▶ **What to work on**
Reproduce the top of the data verbatim, through and including the line that contains "TX0, TY0, TS, KX0, KY0".

[Data records]

———

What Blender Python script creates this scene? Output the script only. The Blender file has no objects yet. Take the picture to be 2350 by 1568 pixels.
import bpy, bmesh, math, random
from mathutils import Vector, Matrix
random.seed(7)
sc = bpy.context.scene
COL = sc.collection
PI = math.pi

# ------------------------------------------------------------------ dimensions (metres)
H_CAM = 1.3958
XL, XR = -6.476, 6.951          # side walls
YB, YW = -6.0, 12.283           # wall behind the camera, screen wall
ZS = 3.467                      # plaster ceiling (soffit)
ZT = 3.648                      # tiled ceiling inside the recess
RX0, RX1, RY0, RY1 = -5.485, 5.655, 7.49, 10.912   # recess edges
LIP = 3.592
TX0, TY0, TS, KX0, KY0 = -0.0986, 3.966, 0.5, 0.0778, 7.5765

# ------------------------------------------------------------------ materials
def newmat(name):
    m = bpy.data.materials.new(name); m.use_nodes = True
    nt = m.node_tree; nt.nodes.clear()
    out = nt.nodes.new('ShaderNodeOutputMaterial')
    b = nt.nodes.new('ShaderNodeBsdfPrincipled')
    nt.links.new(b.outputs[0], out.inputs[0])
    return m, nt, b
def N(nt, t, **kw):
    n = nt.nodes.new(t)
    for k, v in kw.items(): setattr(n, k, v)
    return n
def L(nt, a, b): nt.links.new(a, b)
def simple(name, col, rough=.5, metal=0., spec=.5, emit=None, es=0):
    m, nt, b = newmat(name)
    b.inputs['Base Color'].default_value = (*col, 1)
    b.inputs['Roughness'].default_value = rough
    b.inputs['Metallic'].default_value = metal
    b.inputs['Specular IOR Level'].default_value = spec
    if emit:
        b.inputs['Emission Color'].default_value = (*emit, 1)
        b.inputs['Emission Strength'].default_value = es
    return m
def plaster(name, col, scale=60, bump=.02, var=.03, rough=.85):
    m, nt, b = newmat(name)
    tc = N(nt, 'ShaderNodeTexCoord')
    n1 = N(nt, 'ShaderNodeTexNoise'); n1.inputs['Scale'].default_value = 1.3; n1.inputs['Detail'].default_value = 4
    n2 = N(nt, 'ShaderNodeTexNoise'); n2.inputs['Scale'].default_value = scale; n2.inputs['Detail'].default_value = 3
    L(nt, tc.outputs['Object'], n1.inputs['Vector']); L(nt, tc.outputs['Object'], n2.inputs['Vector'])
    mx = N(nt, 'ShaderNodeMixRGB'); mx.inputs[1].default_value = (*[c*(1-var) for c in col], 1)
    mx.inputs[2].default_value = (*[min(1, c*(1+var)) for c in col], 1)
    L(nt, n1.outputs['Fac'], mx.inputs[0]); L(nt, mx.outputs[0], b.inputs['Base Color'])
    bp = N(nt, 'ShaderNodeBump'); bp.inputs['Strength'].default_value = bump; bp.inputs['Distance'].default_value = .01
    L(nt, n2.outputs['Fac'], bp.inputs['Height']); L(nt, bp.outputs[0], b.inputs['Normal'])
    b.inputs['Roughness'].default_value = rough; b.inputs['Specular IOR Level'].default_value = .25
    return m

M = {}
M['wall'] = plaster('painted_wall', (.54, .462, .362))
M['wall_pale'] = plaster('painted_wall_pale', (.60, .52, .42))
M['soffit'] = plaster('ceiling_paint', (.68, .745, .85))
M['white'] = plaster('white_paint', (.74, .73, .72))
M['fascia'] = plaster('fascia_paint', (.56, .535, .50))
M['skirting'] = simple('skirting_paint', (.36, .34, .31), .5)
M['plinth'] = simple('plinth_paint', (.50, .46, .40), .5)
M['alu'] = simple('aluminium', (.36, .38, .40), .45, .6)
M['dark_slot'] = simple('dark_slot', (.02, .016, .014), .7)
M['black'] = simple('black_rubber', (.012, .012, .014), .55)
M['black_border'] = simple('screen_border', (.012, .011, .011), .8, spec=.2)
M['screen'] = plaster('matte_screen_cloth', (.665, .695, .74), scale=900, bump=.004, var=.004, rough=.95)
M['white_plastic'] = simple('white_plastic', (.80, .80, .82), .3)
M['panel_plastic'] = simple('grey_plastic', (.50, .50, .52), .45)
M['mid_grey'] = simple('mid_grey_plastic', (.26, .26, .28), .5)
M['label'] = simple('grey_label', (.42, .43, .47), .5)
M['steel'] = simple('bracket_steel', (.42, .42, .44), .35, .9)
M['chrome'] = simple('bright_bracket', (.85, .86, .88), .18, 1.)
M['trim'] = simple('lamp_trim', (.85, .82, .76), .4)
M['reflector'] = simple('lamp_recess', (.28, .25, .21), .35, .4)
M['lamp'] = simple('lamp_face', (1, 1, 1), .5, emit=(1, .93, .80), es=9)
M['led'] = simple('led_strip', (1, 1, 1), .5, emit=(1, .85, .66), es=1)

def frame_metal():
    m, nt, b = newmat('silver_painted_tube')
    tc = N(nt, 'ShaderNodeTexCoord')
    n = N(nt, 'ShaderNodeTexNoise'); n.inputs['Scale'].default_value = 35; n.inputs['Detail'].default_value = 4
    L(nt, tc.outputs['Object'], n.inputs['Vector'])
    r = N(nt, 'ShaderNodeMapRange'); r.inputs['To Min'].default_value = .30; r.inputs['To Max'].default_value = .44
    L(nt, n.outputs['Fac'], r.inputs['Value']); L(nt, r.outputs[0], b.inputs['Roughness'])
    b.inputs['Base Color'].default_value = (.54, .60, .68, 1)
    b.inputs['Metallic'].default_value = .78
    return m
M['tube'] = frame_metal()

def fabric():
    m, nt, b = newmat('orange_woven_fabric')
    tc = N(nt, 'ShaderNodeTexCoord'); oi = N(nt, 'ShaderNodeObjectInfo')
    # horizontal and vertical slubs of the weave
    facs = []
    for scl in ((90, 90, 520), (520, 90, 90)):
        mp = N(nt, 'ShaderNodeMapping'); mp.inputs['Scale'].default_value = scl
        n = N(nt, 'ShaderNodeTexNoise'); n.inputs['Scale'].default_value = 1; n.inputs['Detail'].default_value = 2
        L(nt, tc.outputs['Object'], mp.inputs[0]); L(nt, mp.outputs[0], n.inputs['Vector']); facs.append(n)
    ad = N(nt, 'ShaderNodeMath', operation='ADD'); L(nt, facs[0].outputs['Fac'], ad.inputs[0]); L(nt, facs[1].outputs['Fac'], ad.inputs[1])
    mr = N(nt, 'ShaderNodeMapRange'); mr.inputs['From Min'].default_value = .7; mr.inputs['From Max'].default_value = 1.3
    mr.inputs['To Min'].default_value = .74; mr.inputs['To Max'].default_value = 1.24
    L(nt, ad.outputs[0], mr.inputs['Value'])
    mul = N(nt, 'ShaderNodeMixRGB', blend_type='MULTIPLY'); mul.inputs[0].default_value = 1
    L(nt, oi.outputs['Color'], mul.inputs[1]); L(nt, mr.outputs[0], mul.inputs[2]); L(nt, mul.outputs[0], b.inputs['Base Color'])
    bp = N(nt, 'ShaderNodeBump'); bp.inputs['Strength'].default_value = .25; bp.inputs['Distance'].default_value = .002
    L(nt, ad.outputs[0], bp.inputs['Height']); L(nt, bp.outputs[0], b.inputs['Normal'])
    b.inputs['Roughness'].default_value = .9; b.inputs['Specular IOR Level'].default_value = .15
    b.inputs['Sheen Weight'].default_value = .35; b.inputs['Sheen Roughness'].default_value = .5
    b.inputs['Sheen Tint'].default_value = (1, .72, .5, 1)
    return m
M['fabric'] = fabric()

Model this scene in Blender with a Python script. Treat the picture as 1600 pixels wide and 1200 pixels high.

———

▶ **Exercise output**
What Blender Python script creates this scene? Output the script only. The Blender file has no objects yet. Take the picture to be 2350 by 1568 pixels.
import bpy, bmesh, math, random
from mathutils import Vector, Matrix
random.seed(7)
sc = bpy.context.scene
COL = sc.collection
PI = math.pi

# ------------------------------------------------------------------ dimensions (metres)
H_CAM = 1.3958
XL, XR = -6.476, 6.951          # side walls
YB, YW = -6.0, 12.283           # wall behind the camera, screen wall
ZS = 3.467                      # plaster ceiling (soffit)
ZT = 3.648                      # tiled ceiling inside the recess
RX0, RX1, RY0, RY1 = -5.485, 5.655, 7.49, 10.912   # recess edges
LIP = 3.592
TX0, TY0, TS, KX0, KY0 = -0.0986, 3.966, 0.5, 0.0778, 7.5765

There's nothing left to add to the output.